Virginia seçimlerinde Demokrat vali adayı, ana söylemini Cumhuriyetçi adayın Trumpçı olduğu vurgusu üzerine kurguladı. Cumhuriyetçi aday Youngkin ise hem Trump’ın desteğini aldı ve kendisini takdir eden açıklamalar yapmasını sağladı hem de Trump ile fiziki olarak yan yana gelmeyerek onun olası olumsuz etkisinden de kaçındı. Böylece Trump eleştirisinin işlemesini önemli ölçüde engelledi. Seçmen nezdinde somut ve güncel sorunlar, geçmişte kalan ve an itibariyle soyut olan Trump eleştirisini etkisiz kıldı. Biden’ın Virginia sonuçlarını değerlendirirken dahi Trump hakkında şaka yapması, Demokratların seçim boyunca Trump’a atıfta bulunmaları ve hâlâ görevdeymişçesine konuşmaları da Trump’ın geride bırakılamadığının bir örneği olarak karşımıza çıktı.
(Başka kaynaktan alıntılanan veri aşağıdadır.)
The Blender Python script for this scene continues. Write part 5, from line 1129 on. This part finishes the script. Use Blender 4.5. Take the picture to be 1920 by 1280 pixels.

Artık yeni şeyler söylemek lazım!
Biden ve Demokratların, 2021 seçim hezimetinden ders çıkarıp Kongre’nin yeniden seçileceği 2022 ara seçimlerinde yasama çoğunluğunu korumaları ve fiili olarak başlamış olan 2024 başkanlık seçimlerinde başkanlık makamını tekrar Trump’a kaptırmamaları için artık Trump’ı geride bırakmaları ve yeni şeyler söylemeleri gerekiyor. Bunun için de özellikle Kongre Demokrat grubu arasındaki ayrılıkların aşılması; 60 senatörün desteği olmadan yasa geçirilememesi kuralı olan Filibuster kuralının geleceğiyle ilgili net bir tavrın ortaya konulması; Trump karşıtı Cumhuriyetçiler ile ortak hareket edilebilecek alanların somut bir şekilde tespit edilip 2022 seçimlerinden önce önemli sosyal adalet, oy hakkı yasalarının geçirilmesi; Biden’in Trump öfkesi dışında birleştirici yeni bir hikâye kurgulaması gerekiyor.
Demokratlar yeni bir hikâye kurgulamayı başaramazsa, nasıl Trump gibi bir lidere karşı farklı kesimleri bir araya getirip seçim kazanma konusunda dünyaya örnek oldularsa, bu gidişle post-popülist lider dönemde ülkenin nasıl kötü yönetileceği konusunda kötü bir örnek olacaklar ve günün sonunda Trump veya Trumpizmin yeniden kazanmasına sebep olacaklar.